I am a strong believer in the idea that music makes reference to many things, that it is, in fact, full of meaning. Although Gradual Requiem is tightly sructured (see my notes on the New Albion recording) it is not “about” its formality; it is about what the music makes you feel, which is, I finally realized, about grief and the affect of inconsolable loss.
But I have come to realize that this music is not just for my father — although it’s is dedicated to his memory — but for anyone and everyone who has suffered loss.

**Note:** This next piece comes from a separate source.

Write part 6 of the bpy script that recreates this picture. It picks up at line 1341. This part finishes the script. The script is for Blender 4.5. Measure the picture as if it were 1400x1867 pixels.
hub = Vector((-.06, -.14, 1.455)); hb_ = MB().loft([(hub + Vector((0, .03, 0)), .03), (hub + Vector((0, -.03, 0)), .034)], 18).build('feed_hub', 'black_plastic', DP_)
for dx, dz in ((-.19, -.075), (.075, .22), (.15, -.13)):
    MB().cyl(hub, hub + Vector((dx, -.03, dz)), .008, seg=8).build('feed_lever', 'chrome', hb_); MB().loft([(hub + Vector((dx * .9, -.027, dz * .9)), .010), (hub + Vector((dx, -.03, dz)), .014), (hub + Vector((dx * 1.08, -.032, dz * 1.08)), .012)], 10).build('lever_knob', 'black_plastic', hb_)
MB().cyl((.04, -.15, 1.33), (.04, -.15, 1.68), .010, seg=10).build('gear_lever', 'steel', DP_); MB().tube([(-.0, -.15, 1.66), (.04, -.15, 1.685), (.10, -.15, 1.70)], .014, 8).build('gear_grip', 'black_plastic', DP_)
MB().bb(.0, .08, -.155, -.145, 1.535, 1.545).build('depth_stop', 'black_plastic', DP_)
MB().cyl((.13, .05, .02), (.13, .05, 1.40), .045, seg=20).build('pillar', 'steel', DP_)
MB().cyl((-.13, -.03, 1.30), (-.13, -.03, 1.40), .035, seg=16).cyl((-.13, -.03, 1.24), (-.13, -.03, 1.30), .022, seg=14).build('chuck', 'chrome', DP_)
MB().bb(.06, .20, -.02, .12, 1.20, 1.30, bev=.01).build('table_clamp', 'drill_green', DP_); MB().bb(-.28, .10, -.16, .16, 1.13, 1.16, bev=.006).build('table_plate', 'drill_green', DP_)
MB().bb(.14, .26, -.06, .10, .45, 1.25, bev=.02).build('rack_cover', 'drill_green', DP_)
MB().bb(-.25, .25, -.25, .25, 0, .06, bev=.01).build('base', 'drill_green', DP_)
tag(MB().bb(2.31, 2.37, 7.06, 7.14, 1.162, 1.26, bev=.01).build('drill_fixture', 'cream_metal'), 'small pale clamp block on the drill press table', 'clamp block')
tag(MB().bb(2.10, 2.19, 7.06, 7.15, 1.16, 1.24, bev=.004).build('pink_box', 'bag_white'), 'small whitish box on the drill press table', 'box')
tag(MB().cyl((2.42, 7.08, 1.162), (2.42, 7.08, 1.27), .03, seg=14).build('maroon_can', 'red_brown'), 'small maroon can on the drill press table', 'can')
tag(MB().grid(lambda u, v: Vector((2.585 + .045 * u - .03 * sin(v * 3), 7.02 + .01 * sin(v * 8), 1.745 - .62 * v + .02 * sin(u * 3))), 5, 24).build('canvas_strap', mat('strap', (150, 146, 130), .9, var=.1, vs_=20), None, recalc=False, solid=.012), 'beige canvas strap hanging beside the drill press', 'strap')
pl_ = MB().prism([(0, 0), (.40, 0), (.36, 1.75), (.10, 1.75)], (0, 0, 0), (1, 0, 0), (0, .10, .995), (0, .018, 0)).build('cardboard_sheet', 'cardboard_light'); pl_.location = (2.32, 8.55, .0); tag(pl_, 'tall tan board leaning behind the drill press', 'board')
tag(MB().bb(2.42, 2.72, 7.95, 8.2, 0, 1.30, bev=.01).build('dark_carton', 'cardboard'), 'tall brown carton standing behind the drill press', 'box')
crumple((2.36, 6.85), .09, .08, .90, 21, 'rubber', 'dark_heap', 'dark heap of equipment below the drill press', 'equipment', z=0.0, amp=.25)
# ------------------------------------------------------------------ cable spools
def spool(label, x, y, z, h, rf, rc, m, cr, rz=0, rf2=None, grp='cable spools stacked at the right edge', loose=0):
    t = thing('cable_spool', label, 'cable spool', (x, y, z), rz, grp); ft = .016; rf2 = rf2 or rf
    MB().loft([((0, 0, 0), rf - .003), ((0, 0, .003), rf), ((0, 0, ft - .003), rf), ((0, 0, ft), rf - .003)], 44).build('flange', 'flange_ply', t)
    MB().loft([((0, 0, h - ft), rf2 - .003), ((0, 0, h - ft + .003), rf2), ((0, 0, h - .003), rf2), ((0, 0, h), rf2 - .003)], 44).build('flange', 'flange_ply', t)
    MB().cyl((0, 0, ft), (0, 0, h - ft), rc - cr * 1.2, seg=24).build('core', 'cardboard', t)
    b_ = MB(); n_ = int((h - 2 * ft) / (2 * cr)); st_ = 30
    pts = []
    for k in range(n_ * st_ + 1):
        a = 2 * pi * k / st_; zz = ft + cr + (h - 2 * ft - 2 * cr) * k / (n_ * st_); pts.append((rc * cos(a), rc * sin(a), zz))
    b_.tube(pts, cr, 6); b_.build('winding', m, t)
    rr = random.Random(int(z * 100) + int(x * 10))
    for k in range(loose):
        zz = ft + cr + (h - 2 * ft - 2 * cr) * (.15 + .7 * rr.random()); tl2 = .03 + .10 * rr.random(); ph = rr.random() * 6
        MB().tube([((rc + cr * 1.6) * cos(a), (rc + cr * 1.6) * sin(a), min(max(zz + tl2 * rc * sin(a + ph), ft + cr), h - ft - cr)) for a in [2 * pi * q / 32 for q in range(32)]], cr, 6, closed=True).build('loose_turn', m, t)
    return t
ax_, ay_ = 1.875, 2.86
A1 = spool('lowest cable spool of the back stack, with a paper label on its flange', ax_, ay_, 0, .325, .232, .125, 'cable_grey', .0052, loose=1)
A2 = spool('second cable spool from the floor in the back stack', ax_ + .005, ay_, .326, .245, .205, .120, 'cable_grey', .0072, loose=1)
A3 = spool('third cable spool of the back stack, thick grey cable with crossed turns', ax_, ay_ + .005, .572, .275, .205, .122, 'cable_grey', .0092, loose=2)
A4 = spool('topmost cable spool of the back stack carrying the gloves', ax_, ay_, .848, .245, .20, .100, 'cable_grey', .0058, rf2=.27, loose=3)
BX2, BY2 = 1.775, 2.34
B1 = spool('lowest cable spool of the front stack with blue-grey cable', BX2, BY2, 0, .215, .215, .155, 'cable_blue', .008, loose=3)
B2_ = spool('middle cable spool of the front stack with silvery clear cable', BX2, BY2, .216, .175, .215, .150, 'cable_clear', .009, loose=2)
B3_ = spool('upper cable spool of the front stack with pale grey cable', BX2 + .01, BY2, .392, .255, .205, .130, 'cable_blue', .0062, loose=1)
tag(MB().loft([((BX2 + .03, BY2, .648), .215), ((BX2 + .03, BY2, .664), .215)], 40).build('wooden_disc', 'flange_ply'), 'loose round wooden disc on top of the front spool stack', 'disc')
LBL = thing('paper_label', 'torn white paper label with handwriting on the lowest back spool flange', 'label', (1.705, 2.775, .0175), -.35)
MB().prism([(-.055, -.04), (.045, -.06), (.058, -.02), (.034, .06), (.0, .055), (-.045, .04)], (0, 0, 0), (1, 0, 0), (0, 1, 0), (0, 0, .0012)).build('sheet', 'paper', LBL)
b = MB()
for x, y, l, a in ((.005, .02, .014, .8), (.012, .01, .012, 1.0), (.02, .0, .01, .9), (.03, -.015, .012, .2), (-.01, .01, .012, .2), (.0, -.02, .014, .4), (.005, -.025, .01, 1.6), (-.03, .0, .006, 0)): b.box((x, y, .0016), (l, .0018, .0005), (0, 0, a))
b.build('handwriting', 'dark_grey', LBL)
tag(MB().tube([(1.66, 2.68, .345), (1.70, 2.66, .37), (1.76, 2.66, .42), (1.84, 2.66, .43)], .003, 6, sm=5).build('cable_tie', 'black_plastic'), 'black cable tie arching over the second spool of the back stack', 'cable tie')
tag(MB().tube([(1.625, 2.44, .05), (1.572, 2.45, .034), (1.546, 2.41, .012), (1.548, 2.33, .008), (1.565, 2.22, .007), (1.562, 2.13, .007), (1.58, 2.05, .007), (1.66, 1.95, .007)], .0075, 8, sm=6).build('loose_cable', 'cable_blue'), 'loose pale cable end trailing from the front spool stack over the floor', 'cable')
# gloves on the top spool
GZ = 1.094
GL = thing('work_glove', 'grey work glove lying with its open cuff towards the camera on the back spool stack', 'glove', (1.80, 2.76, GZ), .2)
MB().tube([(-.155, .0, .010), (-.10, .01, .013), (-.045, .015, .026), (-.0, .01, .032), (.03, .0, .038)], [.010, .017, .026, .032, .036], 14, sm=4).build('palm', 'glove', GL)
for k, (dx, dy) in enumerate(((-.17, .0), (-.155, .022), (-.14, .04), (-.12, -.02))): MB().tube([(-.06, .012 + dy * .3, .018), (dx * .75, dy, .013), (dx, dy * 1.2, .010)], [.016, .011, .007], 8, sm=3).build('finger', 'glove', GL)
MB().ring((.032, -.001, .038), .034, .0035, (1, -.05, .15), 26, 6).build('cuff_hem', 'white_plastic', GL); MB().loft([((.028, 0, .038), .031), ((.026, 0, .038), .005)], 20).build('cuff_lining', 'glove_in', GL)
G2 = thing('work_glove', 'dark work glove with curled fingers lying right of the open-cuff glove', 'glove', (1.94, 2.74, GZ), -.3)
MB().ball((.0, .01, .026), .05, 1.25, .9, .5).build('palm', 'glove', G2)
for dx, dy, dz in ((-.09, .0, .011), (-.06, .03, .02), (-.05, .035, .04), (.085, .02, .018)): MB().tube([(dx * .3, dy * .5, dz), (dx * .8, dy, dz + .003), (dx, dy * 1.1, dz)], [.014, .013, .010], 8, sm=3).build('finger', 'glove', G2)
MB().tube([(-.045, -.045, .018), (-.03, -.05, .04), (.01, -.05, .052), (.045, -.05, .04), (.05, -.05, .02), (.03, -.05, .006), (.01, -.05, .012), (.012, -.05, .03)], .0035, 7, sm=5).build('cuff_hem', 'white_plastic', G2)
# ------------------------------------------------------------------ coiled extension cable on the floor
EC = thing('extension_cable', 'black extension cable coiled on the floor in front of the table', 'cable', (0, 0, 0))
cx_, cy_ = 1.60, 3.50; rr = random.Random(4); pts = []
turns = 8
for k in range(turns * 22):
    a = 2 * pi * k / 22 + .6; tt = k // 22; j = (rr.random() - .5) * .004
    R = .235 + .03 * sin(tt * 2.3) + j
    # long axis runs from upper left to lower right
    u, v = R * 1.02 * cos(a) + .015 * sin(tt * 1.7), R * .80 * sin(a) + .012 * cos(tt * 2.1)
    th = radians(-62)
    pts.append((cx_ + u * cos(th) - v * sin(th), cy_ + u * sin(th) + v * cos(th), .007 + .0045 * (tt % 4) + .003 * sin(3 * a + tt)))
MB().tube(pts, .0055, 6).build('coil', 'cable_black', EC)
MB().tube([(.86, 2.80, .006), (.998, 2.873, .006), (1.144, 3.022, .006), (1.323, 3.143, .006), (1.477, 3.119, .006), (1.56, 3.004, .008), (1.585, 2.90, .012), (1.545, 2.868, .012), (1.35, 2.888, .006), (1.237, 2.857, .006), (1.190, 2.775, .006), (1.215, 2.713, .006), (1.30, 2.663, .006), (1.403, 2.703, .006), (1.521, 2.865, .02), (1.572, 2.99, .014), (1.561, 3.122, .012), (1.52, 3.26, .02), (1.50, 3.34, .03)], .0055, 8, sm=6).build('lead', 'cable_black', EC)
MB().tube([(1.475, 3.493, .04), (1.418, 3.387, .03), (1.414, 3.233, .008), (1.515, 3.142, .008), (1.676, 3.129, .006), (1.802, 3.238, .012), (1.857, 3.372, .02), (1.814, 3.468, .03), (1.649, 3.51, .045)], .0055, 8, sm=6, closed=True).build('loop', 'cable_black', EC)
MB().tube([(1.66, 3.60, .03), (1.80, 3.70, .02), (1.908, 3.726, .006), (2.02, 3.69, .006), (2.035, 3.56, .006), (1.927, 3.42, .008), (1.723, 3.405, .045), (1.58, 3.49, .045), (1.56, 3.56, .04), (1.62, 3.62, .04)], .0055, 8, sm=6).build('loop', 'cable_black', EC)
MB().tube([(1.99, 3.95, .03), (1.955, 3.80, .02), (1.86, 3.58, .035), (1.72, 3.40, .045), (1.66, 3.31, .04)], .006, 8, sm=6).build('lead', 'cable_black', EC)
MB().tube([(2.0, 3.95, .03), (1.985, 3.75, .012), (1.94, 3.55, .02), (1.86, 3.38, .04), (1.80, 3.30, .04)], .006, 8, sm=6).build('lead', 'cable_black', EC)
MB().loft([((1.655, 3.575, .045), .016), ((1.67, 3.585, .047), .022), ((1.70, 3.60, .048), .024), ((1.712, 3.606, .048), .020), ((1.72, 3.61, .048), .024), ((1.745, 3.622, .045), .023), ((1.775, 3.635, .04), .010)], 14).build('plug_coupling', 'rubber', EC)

I performed the piece many times with my friend Foster Reed playing mandolin (I supplied keyboard, synthesizers, voice, Balinese flute and electronic processing) and each time, I became more aware of its healing, consolatory power as I thought about my father during the performance. My memory of him, and my memory of composing this music for him, merged more frequently and became, for me, more universal. So, in effect, it is a secret, intimate memory piece as well as a more general, universal expression of sorrow and remembrance.